**What the task requires:**
Transcribe, exactly as they appear, the line that contains "Write the bpy", the line that contains "XR=16.6; YL=12.87; X0=-3.4; Y0=-4.0; ZC=6.3", and every line in between, and nothing else.

---- Data lines

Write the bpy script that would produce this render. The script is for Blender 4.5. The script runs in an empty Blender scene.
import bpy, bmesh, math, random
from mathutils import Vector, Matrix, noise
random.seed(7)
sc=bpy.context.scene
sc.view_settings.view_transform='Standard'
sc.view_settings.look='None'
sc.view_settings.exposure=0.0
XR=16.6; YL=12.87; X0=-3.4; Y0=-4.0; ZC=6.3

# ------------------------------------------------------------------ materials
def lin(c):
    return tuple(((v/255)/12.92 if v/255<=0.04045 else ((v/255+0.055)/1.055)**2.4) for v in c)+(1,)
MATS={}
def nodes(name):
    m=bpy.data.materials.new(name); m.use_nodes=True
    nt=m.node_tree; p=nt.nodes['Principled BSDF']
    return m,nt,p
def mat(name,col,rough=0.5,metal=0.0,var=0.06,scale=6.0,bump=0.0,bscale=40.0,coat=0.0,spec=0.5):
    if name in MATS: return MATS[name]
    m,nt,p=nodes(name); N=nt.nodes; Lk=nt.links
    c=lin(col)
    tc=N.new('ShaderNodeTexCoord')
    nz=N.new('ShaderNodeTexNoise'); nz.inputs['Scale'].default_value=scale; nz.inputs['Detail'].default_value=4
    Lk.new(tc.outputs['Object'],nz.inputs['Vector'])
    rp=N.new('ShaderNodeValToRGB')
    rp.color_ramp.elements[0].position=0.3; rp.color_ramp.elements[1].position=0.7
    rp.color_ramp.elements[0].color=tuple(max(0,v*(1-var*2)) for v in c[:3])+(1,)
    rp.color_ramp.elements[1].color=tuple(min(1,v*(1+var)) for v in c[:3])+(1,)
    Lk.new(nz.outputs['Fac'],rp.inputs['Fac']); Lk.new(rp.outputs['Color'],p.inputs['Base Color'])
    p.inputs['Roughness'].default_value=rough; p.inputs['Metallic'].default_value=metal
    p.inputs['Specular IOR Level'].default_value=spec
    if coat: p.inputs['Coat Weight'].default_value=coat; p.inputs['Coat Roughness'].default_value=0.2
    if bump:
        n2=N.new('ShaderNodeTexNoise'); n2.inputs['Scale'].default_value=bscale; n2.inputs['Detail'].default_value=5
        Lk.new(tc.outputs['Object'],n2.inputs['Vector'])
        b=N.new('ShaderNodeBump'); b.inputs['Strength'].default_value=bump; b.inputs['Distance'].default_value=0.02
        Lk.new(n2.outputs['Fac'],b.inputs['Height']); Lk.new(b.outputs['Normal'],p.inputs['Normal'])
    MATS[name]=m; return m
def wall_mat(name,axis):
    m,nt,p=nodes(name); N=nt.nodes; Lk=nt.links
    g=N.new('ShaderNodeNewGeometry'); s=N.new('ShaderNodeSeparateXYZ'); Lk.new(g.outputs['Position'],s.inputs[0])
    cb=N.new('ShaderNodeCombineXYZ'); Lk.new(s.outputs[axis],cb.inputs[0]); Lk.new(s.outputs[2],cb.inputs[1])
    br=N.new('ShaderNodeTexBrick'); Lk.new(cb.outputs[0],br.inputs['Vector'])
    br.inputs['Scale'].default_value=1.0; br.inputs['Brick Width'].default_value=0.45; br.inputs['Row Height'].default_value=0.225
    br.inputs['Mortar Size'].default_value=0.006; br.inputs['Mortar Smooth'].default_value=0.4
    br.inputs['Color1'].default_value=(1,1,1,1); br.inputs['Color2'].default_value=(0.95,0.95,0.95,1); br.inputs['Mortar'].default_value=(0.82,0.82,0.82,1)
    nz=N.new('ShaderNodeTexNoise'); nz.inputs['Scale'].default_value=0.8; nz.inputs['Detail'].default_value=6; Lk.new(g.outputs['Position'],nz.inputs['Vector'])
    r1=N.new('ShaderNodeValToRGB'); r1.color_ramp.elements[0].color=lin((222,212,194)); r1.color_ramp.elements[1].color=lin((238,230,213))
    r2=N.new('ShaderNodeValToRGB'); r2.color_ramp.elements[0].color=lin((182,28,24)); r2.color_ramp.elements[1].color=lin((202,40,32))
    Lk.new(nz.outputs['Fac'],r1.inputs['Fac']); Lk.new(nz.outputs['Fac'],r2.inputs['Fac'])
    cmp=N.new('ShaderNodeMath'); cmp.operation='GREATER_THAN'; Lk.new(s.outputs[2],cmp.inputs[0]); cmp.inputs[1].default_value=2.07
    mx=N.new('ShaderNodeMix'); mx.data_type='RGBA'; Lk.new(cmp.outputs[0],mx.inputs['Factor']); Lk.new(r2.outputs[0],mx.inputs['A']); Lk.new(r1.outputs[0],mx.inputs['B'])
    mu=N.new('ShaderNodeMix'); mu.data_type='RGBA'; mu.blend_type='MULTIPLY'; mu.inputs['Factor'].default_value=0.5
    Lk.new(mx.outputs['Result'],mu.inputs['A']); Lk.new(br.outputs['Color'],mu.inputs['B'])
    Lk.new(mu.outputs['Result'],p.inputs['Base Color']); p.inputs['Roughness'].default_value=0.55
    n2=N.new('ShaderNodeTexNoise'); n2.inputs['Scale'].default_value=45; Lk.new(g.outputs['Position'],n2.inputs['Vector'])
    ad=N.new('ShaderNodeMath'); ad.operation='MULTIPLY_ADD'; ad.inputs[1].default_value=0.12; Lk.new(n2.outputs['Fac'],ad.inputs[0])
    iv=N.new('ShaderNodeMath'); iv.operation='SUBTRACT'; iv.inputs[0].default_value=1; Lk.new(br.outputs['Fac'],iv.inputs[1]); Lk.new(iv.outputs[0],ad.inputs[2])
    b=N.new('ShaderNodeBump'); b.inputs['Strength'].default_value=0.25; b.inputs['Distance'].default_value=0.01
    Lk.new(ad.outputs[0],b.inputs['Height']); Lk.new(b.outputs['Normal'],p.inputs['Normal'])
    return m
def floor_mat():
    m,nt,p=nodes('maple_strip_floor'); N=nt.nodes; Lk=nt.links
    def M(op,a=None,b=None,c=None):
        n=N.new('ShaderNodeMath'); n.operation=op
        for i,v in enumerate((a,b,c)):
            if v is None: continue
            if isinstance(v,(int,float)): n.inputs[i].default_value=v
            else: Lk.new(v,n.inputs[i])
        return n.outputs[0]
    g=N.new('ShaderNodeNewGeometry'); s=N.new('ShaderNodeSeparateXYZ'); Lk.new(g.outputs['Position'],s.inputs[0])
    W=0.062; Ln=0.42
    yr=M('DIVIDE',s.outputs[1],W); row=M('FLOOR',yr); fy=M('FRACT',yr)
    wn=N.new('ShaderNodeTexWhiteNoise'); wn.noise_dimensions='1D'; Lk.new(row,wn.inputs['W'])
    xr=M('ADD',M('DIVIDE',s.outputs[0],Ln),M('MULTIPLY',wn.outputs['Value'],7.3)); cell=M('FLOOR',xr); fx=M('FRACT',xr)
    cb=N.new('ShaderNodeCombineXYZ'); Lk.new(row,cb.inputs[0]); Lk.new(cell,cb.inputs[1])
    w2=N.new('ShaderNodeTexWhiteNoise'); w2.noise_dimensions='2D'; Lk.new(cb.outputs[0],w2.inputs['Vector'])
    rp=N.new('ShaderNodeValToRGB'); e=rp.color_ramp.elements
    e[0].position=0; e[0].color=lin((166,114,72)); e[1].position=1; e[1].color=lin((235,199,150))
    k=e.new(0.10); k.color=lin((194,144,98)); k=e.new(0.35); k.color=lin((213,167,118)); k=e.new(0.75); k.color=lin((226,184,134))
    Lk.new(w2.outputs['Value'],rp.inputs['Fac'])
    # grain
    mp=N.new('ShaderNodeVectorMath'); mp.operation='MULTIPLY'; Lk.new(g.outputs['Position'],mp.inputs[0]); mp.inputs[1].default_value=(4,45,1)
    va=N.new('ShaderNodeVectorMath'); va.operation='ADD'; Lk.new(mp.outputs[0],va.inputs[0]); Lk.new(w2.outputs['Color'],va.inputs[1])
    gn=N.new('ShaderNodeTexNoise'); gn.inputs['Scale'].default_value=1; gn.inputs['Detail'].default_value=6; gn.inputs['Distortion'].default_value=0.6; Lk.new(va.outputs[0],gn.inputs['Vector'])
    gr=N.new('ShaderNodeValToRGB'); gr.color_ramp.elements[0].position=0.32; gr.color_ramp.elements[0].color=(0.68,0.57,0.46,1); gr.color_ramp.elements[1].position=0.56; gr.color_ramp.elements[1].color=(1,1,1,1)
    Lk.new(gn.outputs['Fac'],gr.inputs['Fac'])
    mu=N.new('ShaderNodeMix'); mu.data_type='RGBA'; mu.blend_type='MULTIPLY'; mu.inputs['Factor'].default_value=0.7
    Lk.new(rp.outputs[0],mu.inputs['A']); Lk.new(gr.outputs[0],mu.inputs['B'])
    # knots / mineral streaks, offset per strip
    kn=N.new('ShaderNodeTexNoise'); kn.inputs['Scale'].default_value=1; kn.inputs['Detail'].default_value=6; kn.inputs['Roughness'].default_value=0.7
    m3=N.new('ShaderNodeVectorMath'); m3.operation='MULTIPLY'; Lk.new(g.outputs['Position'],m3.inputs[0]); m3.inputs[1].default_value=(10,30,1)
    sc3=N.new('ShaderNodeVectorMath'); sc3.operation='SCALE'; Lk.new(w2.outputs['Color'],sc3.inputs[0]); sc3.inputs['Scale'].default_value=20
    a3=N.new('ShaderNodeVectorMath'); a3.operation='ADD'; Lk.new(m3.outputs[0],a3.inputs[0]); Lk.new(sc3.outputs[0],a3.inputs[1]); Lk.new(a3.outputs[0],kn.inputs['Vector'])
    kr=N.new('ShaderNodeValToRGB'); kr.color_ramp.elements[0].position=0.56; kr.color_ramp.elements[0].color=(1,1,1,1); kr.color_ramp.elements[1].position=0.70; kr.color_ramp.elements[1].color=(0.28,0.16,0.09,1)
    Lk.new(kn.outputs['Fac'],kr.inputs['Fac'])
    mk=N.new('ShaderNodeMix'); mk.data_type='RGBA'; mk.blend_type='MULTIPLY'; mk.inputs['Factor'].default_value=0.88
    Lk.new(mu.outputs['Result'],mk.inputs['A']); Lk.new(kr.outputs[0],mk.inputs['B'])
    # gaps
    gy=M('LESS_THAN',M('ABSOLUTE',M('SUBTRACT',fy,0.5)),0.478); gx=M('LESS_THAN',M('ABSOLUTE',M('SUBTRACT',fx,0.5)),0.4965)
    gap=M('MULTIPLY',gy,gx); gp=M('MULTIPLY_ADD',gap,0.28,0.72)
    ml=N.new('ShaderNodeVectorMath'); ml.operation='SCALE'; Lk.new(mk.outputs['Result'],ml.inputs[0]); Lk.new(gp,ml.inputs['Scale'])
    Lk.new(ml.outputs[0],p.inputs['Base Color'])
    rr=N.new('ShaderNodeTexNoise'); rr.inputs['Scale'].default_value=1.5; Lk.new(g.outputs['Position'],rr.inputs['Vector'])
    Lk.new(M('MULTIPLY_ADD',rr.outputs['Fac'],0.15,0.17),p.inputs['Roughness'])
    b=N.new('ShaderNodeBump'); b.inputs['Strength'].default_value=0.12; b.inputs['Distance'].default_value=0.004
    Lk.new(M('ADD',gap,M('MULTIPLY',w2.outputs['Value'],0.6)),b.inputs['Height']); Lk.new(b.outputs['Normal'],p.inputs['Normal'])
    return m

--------
---- Data lines

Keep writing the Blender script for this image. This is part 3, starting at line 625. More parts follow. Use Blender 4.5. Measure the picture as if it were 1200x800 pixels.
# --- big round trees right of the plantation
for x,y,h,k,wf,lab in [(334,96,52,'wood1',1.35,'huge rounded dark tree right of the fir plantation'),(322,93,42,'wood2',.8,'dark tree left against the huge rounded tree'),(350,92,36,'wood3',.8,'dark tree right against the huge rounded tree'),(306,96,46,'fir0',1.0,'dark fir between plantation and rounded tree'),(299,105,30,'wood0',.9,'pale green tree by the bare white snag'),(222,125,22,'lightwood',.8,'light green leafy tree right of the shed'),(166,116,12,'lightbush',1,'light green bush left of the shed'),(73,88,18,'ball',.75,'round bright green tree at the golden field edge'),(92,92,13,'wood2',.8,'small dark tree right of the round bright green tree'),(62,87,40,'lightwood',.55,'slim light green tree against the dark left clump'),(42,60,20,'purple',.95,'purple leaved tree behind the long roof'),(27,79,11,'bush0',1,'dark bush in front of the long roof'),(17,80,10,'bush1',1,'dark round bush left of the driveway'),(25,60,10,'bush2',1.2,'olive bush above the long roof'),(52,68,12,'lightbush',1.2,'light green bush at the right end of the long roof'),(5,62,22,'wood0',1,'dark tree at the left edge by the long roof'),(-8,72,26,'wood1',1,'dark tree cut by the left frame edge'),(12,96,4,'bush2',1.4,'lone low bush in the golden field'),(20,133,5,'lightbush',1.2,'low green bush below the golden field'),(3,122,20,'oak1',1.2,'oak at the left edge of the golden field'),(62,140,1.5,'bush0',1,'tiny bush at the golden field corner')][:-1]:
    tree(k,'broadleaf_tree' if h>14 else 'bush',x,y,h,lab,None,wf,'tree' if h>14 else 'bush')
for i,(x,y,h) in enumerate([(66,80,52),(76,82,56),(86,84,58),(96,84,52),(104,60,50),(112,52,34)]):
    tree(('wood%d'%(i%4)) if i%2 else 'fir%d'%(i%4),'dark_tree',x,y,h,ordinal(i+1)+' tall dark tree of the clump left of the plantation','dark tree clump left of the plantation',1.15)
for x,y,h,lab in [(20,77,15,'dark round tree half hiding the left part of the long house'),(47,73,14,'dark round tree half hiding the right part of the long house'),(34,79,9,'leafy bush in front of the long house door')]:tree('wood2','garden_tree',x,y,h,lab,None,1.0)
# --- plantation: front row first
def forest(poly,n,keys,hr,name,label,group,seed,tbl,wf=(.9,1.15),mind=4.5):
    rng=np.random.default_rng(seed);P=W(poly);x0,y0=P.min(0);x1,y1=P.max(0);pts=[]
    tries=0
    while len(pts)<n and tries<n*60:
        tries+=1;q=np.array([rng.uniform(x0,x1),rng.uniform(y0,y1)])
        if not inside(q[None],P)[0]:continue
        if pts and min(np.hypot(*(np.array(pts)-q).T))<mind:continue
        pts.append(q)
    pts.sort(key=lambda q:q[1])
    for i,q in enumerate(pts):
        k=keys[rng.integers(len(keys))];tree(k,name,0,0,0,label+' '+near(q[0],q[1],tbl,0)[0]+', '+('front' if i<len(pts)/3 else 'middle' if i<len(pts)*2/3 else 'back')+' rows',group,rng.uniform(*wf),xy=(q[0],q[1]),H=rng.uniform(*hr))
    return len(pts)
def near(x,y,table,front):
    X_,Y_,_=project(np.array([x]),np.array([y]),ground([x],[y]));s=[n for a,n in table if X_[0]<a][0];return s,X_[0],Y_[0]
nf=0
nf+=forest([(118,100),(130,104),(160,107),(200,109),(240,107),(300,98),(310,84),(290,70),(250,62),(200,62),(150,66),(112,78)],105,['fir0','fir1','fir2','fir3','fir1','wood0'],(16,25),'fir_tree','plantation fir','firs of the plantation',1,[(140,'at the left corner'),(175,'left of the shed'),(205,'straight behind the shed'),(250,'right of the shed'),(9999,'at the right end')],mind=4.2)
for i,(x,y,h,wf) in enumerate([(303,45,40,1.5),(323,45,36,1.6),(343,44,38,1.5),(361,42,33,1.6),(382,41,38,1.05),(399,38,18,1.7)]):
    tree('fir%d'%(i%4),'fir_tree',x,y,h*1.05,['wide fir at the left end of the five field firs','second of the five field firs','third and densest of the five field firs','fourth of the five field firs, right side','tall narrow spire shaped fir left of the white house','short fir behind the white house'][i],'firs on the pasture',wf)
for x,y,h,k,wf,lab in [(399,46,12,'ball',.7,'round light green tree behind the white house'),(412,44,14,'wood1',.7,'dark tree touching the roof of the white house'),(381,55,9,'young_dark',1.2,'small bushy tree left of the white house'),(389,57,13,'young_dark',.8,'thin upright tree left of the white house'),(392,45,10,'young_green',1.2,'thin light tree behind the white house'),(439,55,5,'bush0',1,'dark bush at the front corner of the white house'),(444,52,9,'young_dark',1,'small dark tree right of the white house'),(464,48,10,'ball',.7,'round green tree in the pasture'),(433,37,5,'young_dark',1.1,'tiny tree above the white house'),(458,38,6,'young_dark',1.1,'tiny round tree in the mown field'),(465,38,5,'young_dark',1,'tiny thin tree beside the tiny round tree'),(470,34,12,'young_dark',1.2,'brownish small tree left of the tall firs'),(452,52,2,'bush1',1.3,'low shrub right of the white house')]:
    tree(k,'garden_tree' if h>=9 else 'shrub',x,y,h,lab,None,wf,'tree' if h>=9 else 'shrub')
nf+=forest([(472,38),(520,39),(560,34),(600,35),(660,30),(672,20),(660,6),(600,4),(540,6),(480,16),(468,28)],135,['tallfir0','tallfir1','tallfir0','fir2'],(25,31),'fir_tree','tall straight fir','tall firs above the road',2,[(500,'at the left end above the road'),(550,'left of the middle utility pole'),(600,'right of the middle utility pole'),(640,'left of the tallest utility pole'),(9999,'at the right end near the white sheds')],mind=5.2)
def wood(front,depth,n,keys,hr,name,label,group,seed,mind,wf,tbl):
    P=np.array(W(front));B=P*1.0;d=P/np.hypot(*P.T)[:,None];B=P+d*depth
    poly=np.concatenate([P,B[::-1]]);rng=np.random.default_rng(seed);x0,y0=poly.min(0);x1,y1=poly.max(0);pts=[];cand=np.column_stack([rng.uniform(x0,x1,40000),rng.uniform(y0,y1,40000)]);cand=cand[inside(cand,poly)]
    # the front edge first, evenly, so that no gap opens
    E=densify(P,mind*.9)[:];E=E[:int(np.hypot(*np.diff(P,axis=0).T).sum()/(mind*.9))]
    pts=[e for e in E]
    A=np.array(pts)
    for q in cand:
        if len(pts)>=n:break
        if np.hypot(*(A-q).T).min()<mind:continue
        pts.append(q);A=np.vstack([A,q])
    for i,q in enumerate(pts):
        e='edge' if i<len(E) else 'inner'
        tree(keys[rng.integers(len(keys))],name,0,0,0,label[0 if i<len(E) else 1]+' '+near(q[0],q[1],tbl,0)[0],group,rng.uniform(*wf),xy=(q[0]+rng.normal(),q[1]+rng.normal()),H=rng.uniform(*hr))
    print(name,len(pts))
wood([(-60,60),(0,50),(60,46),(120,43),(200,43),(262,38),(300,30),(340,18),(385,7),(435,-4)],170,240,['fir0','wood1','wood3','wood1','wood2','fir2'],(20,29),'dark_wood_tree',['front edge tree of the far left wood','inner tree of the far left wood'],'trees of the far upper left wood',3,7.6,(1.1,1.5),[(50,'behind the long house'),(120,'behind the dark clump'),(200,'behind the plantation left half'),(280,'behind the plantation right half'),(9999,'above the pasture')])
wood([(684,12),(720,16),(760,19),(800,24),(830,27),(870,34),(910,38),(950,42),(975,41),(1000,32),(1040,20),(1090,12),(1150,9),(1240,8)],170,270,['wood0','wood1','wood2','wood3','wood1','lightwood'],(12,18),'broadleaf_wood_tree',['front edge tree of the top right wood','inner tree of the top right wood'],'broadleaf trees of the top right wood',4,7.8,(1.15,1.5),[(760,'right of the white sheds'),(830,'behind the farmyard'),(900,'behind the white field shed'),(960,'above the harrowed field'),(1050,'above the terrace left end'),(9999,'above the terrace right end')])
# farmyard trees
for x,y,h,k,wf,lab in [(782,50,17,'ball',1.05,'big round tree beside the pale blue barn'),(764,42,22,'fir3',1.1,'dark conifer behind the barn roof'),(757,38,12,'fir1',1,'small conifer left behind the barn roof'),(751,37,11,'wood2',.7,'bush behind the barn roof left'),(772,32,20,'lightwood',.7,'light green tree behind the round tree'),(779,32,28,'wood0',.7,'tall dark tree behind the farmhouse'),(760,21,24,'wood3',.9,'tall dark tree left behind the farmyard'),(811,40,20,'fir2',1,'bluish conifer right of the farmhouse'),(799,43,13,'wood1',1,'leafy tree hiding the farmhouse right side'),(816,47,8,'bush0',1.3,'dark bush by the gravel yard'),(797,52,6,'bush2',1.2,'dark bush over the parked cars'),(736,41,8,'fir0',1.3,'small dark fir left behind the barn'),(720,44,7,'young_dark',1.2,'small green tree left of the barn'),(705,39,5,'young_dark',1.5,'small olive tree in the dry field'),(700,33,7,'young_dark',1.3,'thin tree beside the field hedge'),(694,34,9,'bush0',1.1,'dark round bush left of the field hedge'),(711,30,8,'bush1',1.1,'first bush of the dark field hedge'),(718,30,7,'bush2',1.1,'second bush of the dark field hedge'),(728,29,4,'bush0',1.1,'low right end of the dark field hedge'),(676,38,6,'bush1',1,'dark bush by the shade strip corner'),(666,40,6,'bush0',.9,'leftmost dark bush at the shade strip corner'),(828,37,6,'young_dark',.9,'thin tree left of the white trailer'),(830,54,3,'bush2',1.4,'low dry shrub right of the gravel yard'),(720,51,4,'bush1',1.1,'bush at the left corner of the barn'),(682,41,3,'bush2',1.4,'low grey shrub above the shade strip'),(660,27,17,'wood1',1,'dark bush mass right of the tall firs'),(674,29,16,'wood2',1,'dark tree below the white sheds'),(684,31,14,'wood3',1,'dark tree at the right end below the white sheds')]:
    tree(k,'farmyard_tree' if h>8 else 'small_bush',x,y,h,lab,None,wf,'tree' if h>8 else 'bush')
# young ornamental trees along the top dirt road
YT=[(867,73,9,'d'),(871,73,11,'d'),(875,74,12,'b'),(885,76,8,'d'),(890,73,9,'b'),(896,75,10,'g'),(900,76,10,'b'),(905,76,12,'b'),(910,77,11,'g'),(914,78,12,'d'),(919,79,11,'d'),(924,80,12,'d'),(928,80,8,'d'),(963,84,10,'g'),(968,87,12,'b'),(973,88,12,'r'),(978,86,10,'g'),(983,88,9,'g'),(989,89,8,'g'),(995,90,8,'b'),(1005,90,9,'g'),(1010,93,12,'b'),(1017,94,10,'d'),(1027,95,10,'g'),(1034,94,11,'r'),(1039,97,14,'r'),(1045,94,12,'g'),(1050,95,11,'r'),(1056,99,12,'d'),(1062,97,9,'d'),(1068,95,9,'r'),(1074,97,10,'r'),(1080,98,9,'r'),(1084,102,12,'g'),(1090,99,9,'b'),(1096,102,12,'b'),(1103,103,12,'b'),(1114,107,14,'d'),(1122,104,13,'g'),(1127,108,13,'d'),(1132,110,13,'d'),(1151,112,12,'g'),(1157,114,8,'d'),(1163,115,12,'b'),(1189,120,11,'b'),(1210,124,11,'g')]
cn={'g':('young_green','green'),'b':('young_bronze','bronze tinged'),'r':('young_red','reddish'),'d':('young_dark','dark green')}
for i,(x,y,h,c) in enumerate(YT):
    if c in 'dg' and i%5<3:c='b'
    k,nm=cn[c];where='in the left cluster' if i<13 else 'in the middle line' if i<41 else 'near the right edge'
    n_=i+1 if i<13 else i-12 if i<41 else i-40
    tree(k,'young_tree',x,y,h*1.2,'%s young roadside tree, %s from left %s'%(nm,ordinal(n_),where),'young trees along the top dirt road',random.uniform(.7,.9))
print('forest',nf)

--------

**The response:**
Write the bpy script that would produce this render. The script is for Blender 4.5. The script runs in an empty Blender scene.
import bpy, bmesh, math, random
from mathutils import Vector, Matrix, noise
random.seed(7)
sc=bpy.context.scene
sc.view_settings.view_transform='Standard'
sc.view_settings.look='None'
sc.view_settings.exposure=0.0
XR=16.6; YL=12.87; X0=-3.4; Y0=-4.0; ZC=6.3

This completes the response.